• _PROBLEM DETAILS_: For every line in the data below that contains "Python", copy the line.

Scene modeling code data

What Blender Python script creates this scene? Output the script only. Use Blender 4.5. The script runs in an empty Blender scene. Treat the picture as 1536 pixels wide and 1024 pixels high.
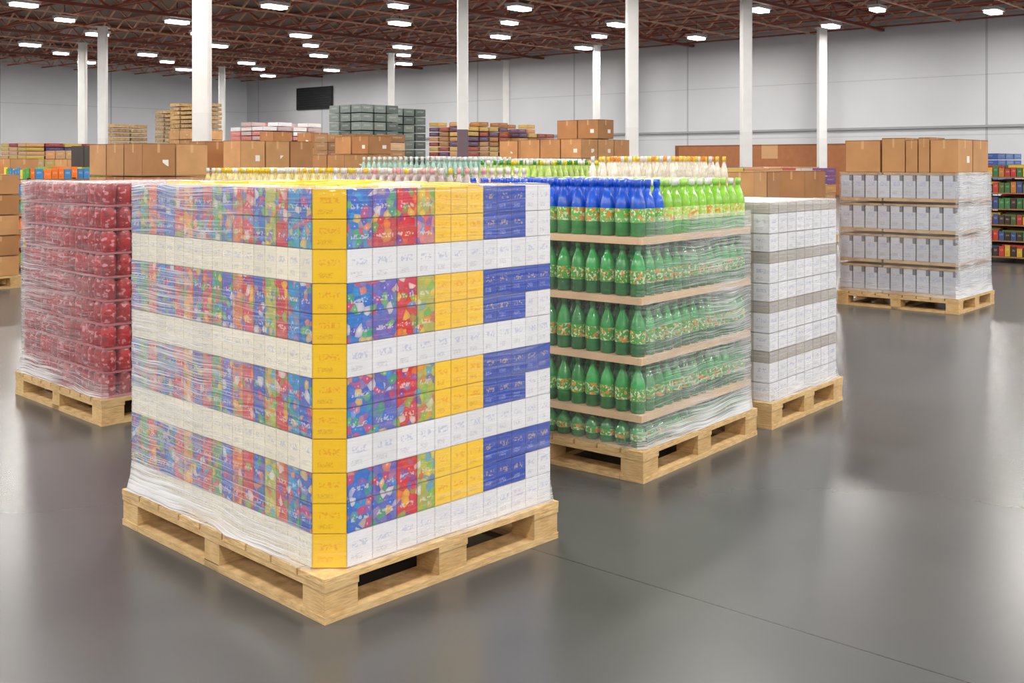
import bpy, math, random
from mathutils import Vector, Matrix, noise
random.seed(7)
S=bpy.context.scene
try:
    S.view_settings.view_transform='Standard'; S.view_settings.look='None'
except Exception: pass
ROT=math.radians(49)
UX=(math.cos(ROT),math.sin(ROT)); VX=(-math.sin(ROT),math.cos(ROT))
def W(u,v): return (u*UX[0]+v*VX[0], u*UX[1]+v*VX[1])
def lin(c):
    c=c/255.0
    return c/12.92 if c<=.04045 else ((c+.055)/1.055)**2.4
def C(r,g,b): return (lin(r),lin(g),lin(b),1.0)
def jit(c,a=.12):
    k=1+random.uniform(-a,a)
    return (min(1,c[0]*k),min(1,c[1]*k),min(1,c[2]*k),1.0)

# ---------------------------------------------------------------- mesh builder
class MB:
    def __init__(s): s.v=[];s.f=[];s.m=[];s.c=[];s.uv=[];s.sm=[]
    def face(s,idx,col,mat=0,uv=None,sm=False):
        s.f.append(idx);s.m.append(mat);s.c.append(col);s.sm.append(sm)
        s.uv.append(uv if uv else [(0,0),(1,0),(1,1),(0,1)][:len(idx)] if len(idx)<=4 else [(0,0)]*len(idx))
    def box(s,x0,y0,z0,x1,y1,z1,col=(1,1,1,1),mat=0):
        b=len(s.v)
        s.v+=[(x0,y0,z0),(x1,y0,z0),(x1,y1,z0),(x0,y1,z0),(x0,y0,z1),(x1,y0,z1),(x1,y1,z1),(x0,y1,z1)]
        for q in ((0,1,5,4),(1,2,6,5),(2,3,7,6),(3,0,4,7),(4,5,6,7),(3,2,1,0)):
            s.face(tuple(b+i for i in q),col,mat)
    def prism(s,pts,z0,z1,col,mat=0):
        n=len(pts);b=len(s.v)
        s.v+=[(p[0],p[1],z0) for p in pts]+[(p[0],p[1],z1) for p in pts]
        for i in range(n):
            j=(i+1)%n
            s.face((b+i,b+j,b+n+j,b+n+i),col,mat)
        s.face(tuple(b+n+i for i in range(n)),col,mat,[(p[0]*8,p[1]*8) for p in pts])
        s.face(tuple(b+i for i in reversed(range(n))),col,mat,[(0,0)]*n)
    def bar(s,p,q,w,h,col,mat=0):
        p=Vector(p);q=Vector(q);d=(q-p).normalized()
        up=Vector((0,0,1)) if abs(d.z)<.95 else Vector((1,0,0))
        a=d.cross(up).normalized()*w/2; c=a.cross(d).normalized()*h/2
        b=len(s.v)
        for o in (p,q):
            for sa,sc in ((-1,-1),(1,-1),(1,1),(-1,1)):
                s.v.append(tuple(o+a*sa+c*sc))
        for i in range(4):
            j=(i+1)%4
            s.face((b+i,b+j,b+4+j,b+4+i),col,mat)
        s.face((b+3,b+2,b+1,b),col,mat); s.face((b+4,b+5,b+6,b+7),col,mat)
    def lathe(s,cx,cy,z,prof,n=10,k=1.0,a0=0.0):
        b=len(s.v)
        for (r,h,c,m) in prof:
            for i in range(n):
                a=2*math.pi*i/n+a0
                s.v.append((cx+r*math.cos(a),cy+r*math.sin(a),z+h*k))
        for t in range(len(prof)-1):
            c=prof[t][2];m=prof[t][3]
            for i in range(n):
                j=(i+1)%n
                s.face((b+t*n+i,b+t*n+j,b+(t+1)*n+j,b+(t+1)*n+i),c,m,[(i/n,0),((i+1)/n,0),((i+1)/n,1),(i/n,1)],True)
        t=len(prof)-1
        s.face(tuple(b+t*n+i for i in range(n)),prof[-1][2],prof[-1][3],[(0,0)]*n)
    def make(s,name,mats,parent=None,loc=(0,0,0),rot=0):
        me=bpy.data.meshes.new(name)
        me.from_pydata(s.v,[],s.f)
        for m in mats: me.materials.append(m)
        me.polygons.foreach_set('material_index',s.m)
        me.polygons.foreach_set('use_smooth',s.sm)
        ca=me.color_attributes.new('Col','FLOAT_COLOR','CORNER')
        fl=[];ul=[]
        for f,c,u in zip(s.f,s.c,s.uv):
            if isinstance(c,tuple): fl.extend(list(c)*len(f))
            else:
                for q in c: fl.extend((q,q,q,1))
            for q in u: ul.extend(q)
        ca.data.foreach_set('color',fl)
        uvl=me.uv_layers.new(name='UVMap'); uvl.data.foreach_set('uv',ul)
        me.update()
        o=bpy.data.objects.new(name,me); S.collection.objects.link(o)
        o.location=loc;o.rotation_euler=(0,0,rot)
        if parent: o.parent=parent
        return o
def empty(name,x,y,z=0,rot=None):
    o=bpy.data.objects.new(name,None);S.collection.objects.link(o)
    o.location=(x,y,z);o.rotation_euler=(0,0,ROT if rot is None else math.radians(rot));o.empty_display_size=.2
    return o

# ---------------------------------------------------------------- materials
class NT:
    def __init__(s,name):
        s.mat=bpy.data.materials.new(name);s.mat.use_nodes=True
        s.t=s.mat.node_tree;s.n=s.t.nodes
        s.p=s.n['Principled BSDF'];s.out=s.n['Material Output']
    def new(s,ty,**k):
        n=s.n.new(ty)
        for a,b in k.items(): setattr(n,a,b)
        return n
    def link(s,a,b): s.t.links.new(a,b)
    def put(s,sock,v):
        if hasattr(v,'links'): s.link(v,sock)
        else: sock.default_value=v
    def math(s,op,a,b=0.0,clamp=False):
        n=s.new('ShaderNodeMath',operation=op,use_clamp=clamp)
        s.put(n.inputs[0],a);s.put(n.inputs[1],b);return n.outputs[0]
    def mix(s,f,a,b,bt='MIX'):
        n=s.new('ShaderNodeMix',data_type='RGBA',blend_type=bt)
        s.put(n.inputs[0],f);s.put(n.inputs[6],a);s.put(n.inputs[7],b);return n.outputs[2]
    def attr(s,name='Col'):
        return s.new('ShaderNodeAttribute',attribute_name=name).outputs['Color']
    def coord(s,w='Object'): return s.new('ShaderNodeTexCoord').outputs[w]
    def mapv(s,vec,sc=(1,1,1),rot=(0,0,0),loc=(0,0,0)):
        n=s.new('ShaderNodeMapping');s.link(vec,n.inputs[0])
        n.inputs['Scale'].default_value=sc;n.inputs['Rotation'].default_value=rot;n.inputs['Location'].default_value=loc
        return n.outputs[0]
    def noise(s,vec,scale=5,det=2,rough=.5):
        n=s.new('ShaderNodeTexNoise');s.link(vec,n.inputs['Vector'])
        n.inputs['Scale'].default_value=scale;n.inputs['Detail'].default_value=det;n.inputs['Roughness'].default_value=rough
        return n.outputs[0]
    def ramp(s,f,a,b,lo=0.0,hi=1.0):
        n=s.new('ShaderNodeMapRange',clamp=True);s.put(n.inputs[0],f)
        n.inputs[1].default_value=a;n.inputs[2].default_value=b;n.inputs[3].default_value=lo;n.inputs[4].default_value=hi
        return n.outputs[0]
    def win(s,x,a,b):
        return s.math('MULTIPLY',s.math('GREATER_THAN',x,a),s.math('LESS_THAN',x,b))
    def set(s,**k):
        for a,v in k.items(): s.put(s.p.inputs[a.replace('_',' ')],v)
    def bump(s,h,st=.3,dist=.01):
        n=s.new('ShaderNodeBump');n.inputs['Strength'].default_value=st;n.inputs['Distance'].default_value=dist
        s.link(h,n.inputs['Height']);s.link(n.outputs[0],s.p.inputs['Normal']);return n.outputs[0]
    def sep(s,vec):
        n=s.new('ShaderNodeSeparateXYZ');s.link(vec,n.inputs[0]);return n.outputs
    def pal(s,f,cols):
        n=s.new('ShaderNodeValToRGB');r=n.color_ramp;r.interpolation='CONSTANT'
        while len(r.elements)<len(cols): r.elements.new(.5)
        for i,c in enumerate(cols): r.elements[i].position=i/len(cols)
        for i,c in enumerate(cols): r.elements[i].color=c
        s.link(f,n.inputs[0]);return n.outputs[0]

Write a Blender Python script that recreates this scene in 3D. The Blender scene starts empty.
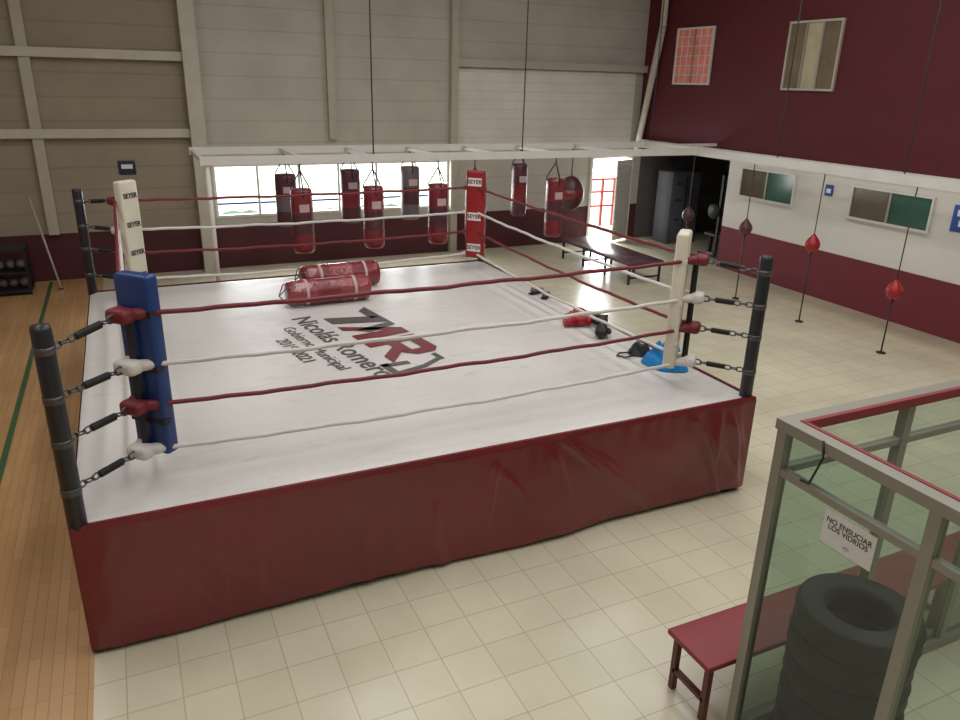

• _ANSWER BELOW_:
What Blender Python script creates this scene? Output the script only. Use Blender 4.5. The script runs in an empty Blender scene. Treat the picture as 1536 pixels wide and 1024 pixels high.
Write a Blender Python script that recreates this scene in 3D. The Blender scene starts empty.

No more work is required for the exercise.